Titolo: Non posso ospitare
Autore: Ernesto Giacomino
Editore: GoWare
Pagine: 182
Formato: Ebook e Cartaceo
Genere: Narrativa
Trama:
Per riparare ai danni degli anni ’80 ci vorrebbero nuove accise. Un ricarico fisso sui ricordi o un tanto al chilo sui rimpianti. C’è gente, per dire, che da certe pettinature non ne è uscita più. Cinquantenni con la sciatica da breakdance. Massaie in analisi dopo il taglio di treccine di Boy George. Un’epoca che ha illuso anche loro: il Fuoricampo da un lato, Lei dall’altro. Oggi anonimi e lontani, con un matrimonio affossato dalle aspettative, figli a cui spiegare e monolocali da arredare. Negli ’80, invece, tutt’altra roba: erano Mister Glamour e Miss Anymore, ventotto anni in due nella gita a Napoli, sospiratori in bermuda da manuale del perfetto amore. Capitolo tot paragrafo enne: che incontro è senza il profumo del glicine a maggio. Che fuga è senza lo scatto liberatorio del lucchetto al motorino. Alla fine, chissà, la morale è che certe storie devono morire giovani. Come gli eroi, le farfalle, le soste del circo in paese. Perché a scorrerle dopo, cresciute di vent’anni, succede un po’ come con quei dischi ascoltati al contrario: sbuca la profezia, il sottotesto, il messaggio ignorato. E tutta la poesia, di colpo, diventa uno stridere di puntina fra i solchi.
Giudizio:
Mr. Glamour e Miss Anymore si innamorano a prima vista giurandosi amore eterno. Siamo negli anni ’80 sulle spiagge dell’arco jonico tarantino. La musica house non è ancora dominante, internet non ancora pervenuta, i motorini vanno a miscela, le discoteche spuntano come funghi, pochi i bar notturni e tanti amici più o meno originali si avvicendano intorno a questa coppia di strambi innamorati. Fra litigi, incomprensioni, amnesie e pettinature inguardabili, in un’ottica di sentito rimpianto. L’autore scrive bene, a volte tende ad auto compiacersi saturando lunghi periodi di avverbi e subordinate superflue. La narrazione pertanto non è rapidissima, qualche divagazione di troppo e occasionali flashback tendono a intralciare il flusso continuo e ossessivo del narratore. Prosa molto curata ma fin troppo “Muscolosa”. L’intreccio è elementare, l’intero romanzo è narrato in forma di monologo interiore. La terza persona dell’Io narrante maschera gli evidenti spunti biografici dell’autore, che un po’ caoticamente ci riporta alla sua adolescenza, ai suoi primi amori, scotti, dolori e perfino al lutto per un amico defunto. La narrazione appare slegata e indipendente, i ricordi spesso risultano incoerenti e confusi. Scelta coraggiosa, senza dubbio. Malgrado lo stile sostenuto e l’impostazione molto datata, la lettura risulta comunque chiara e coinvolgente.

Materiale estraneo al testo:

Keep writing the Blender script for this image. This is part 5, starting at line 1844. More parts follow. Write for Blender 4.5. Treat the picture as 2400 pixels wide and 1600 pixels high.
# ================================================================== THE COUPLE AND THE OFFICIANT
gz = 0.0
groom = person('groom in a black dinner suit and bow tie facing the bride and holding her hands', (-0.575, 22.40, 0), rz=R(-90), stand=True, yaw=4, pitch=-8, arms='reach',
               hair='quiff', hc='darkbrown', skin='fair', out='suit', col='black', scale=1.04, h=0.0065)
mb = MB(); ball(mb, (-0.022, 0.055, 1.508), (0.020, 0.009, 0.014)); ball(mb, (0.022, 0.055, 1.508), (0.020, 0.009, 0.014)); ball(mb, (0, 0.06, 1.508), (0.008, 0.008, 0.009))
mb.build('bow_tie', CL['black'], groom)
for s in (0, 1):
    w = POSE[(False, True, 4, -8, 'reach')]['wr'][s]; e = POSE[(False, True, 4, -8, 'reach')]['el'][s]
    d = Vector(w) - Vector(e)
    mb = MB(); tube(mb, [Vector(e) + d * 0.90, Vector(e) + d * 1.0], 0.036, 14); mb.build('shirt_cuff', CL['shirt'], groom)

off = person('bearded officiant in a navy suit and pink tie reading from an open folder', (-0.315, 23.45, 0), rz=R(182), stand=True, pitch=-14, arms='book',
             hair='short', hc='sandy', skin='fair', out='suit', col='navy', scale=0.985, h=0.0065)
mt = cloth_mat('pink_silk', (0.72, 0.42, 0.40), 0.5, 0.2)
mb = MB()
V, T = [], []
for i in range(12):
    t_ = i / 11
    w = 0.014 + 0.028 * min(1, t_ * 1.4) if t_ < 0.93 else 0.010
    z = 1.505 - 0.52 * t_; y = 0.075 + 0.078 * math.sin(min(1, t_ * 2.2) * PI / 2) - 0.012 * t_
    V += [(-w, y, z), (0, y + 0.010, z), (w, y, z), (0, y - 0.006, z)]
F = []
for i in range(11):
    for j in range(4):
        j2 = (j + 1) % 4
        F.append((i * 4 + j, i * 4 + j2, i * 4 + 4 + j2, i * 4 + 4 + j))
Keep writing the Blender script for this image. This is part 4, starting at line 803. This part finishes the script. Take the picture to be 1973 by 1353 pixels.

Si tratta di un romanzo difficile da valutare. Scelte tecnico-stilistiche decisamente fuori moda rendono il testo anomalo, sregolato, nemico dei manuali di scrittura. Tuttavia, malgrado questa originalità un po’ forzata, va detto che la lettura riporta con molta precisione a quello che era il vivere tipico degli anni ’80 per i giovani del sud Italia e ciò segna un punto favore dell’autore. Forse Ernesto Giacomino ha voluto strafare con i suoi inesauribili flussi di coscienza, ma questo romanzo non mi ha lasciato per nulla indifferente e pertanto lo consiglio al pubblico più colto, oltre che ai quarantenni in generale.
Sull’autore (dal sito dell’editore):
Ha pubblicato finora i romanzi D’istinto distante (Allori Edizioni, 2003) e Ponti di ferro (De Ferrari & Devega, 2006); e i racconti Dorina’s Ballad (Logout, 2003), ’Na stizza (antologia La stazione, Terre di mezzo, 2005) e Il quaderno di Orlando (antologia Da Punta Campanella a Capo Palinuro, Aut Aut, 2011). È stato redattore delle testate “Il castello di vetro”, “Itinere” e “Unico Settimanale”; al momento collabora con il quindicinale “Nero su Bianco”. Ha solo tre passioni dichiarate: il noir, i fumetti argentini e gli aperitivi. E spesso, con un’unica sbronza, riesce a soddisfarle contempo- raneamente.